Recent books include: The Order of Economic Liberalization: Financial Control on the Transition to a Market Economy, 2nd Edition (1993), The Rules of the Game: International Money and Exchange Rates (1996), and Dollar and Yen: Resolving Economic Conflict Between the United States and Japan (with K. Ohno, 1997). Recent (1999) articles include "Foreign Exchange Regimes in Emerging Markets, Moral Hazard, and International Overborrowing (with H. Pill), "The East Asian Dollar Standard, Life after Death?", and "The Foreign Exchange Origins of the Economic Slump in Japan in the 1990s: The Interest Rate Trap" (with K. Ohno).
Professor McKinnon has presented his research in a wide variety conference formats the world over-and then used it as a basis for extensive consulting with central banks and monetary authorities in Asia, Latin America, North America, and Europe, as well as with international agencies such as the IMF, the World Bank, the Asian Development Bank, and U.S. AID.

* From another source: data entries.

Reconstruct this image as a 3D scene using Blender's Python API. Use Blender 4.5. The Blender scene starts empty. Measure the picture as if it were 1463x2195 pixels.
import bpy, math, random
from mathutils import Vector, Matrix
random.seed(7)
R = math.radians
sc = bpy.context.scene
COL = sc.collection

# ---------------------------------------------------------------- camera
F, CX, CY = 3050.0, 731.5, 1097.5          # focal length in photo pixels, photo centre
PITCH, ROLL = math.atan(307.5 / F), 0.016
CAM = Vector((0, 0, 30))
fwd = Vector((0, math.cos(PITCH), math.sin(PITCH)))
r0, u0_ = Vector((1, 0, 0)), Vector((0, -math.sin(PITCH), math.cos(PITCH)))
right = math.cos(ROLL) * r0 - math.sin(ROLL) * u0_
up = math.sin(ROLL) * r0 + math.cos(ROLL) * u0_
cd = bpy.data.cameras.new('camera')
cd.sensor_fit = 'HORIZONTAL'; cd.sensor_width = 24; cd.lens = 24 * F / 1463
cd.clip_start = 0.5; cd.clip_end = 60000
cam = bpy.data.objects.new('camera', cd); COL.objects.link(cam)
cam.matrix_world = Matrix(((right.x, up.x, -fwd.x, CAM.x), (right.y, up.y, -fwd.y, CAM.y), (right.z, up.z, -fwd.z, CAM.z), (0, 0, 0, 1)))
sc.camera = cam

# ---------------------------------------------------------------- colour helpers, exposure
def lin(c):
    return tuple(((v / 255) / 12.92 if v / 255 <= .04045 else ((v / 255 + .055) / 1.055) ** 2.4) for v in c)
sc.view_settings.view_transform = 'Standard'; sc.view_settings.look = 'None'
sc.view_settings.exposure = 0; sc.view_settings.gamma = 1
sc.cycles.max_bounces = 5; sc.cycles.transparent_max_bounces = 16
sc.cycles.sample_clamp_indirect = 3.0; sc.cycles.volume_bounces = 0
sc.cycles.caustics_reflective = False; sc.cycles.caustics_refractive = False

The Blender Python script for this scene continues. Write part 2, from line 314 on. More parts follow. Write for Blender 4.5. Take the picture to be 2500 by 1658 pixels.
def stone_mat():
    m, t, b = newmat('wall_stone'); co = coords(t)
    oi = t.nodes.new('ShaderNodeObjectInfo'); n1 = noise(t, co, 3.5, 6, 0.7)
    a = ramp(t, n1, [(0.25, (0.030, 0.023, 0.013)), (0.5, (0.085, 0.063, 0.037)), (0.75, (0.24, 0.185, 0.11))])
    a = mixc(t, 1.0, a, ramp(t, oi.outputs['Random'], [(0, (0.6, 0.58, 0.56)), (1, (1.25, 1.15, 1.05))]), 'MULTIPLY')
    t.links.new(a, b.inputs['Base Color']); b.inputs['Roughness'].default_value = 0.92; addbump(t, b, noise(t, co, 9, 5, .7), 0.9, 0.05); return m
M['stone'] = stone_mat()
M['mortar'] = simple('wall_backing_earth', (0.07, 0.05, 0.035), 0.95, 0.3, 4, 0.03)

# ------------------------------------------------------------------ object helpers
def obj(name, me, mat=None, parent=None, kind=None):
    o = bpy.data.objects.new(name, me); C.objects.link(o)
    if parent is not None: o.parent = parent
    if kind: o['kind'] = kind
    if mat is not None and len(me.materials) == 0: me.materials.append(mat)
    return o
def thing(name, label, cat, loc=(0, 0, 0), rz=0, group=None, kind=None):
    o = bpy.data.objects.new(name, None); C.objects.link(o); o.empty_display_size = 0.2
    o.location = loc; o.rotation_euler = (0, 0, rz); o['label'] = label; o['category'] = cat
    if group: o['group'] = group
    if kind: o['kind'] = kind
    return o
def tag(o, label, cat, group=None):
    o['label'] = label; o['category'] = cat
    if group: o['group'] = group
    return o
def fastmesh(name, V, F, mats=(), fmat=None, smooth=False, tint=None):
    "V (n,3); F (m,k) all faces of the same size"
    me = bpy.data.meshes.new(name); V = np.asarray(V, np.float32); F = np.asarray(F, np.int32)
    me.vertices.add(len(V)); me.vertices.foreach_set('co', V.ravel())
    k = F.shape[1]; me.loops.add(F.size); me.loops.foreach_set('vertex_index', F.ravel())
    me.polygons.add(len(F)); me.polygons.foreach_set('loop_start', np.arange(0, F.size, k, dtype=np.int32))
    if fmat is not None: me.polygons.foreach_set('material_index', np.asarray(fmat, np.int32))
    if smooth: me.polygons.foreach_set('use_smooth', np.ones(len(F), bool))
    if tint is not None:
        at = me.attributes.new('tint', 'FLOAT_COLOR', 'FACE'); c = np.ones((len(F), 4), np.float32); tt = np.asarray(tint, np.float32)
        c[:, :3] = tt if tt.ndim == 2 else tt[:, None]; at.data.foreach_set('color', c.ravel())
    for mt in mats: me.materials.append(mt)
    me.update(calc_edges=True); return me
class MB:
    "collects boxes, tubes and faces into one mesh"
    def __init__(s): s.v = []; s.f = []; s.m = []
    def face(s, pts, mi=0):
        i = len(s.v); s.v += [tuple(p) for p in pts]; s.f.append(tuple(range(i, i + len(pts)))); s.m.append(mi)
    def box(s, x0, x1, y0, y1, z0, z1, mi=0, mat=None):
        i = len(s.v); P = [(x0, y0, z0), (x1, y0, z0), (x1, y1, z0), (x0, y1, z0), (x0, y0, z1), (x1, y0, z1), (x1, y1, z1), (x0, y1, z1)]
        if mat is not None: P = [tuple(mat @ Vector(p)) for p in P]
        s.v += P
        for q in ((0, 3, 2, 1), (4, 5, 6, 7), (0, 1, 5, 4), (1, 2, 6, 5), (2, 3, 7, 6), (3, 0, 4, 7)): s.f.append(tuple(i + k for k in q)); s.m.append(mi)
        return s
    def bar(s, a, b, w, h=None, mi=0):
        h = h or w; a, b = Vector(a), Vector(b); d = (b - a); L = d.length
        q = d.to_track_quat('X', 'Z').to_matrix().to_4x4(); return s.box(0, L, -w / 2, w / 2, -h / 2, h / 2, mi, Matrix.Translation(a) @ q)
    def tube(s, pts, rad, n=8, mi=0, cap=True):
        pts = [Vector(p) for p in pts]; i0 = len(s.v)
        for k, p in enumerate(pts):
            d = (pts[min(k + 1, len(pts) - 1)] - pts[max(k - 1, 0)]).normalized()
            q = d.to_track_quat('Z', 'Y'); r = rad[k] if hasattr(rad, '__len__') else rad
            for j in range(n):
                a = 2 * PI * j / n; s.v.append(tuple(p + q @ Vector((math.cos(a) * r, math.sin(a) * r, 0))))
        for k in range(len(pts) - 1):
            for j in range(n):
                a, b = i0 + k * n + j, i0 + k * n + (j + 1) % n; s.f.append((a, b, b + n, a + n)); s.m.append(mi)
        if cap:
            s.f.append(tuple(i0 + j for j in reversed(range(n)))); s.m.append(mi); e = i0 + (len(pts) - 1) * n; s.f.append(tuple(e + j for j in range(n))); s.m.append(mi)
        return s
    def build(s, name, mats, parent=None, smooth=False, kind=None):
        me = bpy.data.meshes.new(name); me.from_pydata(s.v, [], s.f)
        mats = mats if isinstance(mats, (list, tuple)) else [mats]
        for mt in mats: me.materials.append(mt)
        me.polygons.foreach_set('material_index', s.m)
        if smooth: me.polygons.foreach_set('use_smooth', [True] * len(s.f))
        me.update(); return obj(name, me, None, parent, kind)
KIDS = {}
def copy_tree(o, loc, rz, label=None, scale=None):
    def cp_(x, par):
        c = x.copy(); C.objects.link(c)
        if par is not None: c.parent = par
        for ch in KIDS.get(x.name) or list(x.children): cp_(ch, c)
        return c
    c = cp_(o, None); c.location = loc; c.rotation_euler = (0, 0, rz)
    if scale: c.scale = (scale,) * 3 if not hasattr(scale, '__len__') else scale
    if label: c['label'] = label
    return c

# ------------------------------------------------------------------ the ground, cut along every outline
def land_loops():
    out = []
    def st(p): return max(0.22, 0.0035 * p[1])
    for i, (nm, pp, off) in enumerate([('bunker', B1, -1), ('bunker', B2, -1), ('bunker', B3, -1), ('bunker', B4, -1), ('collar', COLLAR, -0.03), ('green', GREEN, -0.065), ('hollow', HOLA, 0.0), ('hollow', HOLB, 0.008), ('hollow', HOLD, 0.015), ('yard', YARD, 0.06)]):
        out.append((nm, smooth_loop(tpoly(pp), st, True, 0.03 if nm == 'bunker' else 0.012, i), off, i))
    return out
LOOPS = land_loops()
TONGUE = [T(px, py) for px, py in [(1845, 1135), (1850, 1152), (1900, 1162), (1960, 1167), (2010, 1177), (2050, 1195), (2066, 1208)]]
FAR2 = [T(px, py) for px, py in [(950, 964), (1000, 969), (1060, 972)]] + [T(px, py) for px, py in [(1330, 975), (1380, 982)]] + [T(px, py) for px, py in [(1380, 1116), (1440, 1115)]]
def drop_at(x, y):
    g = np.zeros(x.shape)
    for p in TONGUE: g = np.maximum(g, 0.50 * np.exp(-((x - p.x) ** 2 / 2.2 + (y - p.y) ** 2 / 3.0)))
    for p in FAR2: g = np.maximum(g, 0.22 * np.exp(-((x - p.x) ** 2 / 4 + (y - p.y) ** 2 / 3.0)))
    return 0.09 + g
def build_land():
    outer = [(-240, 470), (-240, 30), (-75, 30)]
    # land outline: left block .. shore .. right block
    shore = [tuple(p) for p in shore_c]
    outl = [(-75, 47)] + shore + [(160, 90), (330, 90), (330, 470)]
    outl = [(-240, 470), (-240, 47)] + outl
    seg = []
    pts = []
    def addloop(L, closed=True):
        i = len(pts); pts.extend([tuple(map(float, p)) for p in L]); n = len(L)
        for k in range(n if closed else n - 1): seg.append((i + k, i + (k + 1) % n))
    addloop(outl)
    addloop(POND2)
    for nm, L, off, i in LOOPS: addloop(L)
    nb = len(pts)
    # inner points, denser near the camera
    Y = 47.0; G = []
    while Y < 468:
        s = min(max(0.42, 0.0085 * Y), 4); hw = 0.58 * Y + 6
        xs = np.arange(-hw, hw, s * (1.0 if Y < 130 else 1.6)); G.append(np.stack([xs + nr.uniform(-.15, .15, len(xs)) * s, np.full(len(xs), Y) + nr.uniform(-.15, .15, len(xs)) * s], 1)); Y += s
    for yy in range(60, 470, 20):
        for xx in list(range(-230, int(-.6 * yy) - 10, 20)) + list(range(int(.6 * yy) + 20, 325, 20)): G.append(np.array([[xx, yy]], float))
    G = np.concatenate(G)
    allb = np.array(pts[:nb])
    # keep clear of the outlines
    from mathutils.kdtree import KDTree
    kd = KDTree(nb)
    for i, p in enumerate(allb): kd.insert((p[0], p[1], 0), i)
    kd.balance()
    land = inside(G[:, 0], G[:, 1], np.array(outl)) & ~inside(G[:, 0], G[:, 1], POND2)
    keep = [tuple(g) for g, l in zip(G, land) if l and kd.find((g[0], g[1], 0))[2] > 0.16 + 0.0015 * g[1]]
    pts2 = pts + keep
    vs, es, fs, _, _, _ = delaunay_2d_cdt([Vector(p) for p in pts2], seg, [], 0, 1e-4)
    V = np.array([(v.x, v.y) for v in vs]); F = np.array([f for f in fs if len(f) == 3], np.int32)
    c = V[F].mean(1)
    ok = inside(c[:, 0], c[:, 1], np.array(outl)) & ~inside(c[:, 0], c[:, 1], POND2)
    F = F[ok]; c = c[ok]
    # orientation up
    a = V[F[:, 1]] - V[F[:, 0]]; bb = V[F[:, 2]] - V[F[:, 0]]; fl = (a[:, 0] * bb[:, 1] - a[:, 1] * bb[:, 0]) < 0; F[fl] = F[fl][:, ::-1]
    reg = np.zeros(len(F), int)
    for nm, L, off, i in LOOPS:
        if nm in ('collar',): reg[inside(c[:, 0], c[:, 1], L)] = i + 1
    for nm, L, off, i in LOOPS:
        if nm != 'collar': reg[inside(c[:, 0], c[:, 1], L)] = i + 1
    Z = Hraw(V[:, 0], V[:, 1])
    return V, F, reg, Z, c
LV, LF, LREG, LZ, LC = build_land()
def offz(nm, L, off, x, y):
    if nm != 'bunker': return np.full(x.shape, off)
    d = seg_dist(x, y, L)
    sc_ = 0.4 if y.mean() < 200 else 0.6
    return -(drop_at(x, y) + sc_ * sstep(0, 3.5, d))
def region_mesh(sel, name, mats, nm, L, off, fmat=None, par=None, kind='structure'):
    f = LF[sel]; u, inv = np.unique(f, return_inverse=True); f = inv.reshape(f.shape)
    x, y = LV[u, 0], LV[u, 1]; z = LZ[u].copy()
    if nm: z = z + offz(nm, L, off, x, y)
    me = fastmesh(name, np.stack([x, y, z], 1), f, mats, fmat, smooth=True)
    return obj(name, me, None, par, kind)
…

Professor McKinnon is currently working on a forthcoming volume, The East Asian Exchange Rate Dilemma and the World Dollar Standard. This work examines how establishing long-term dollar parities for exchange rates as a "nominal anchor" against fears of currency depreciation and inflation in the smaller East Asian debtor economies, and against fears of yen appreciation and ongoing deflation in Japan, the region's main creditor, are potentially of great mutual advantage.
Professor McKinnon teaches international trade and finance, economic development, money and banking, and financial control in developing and transitional socialist economies.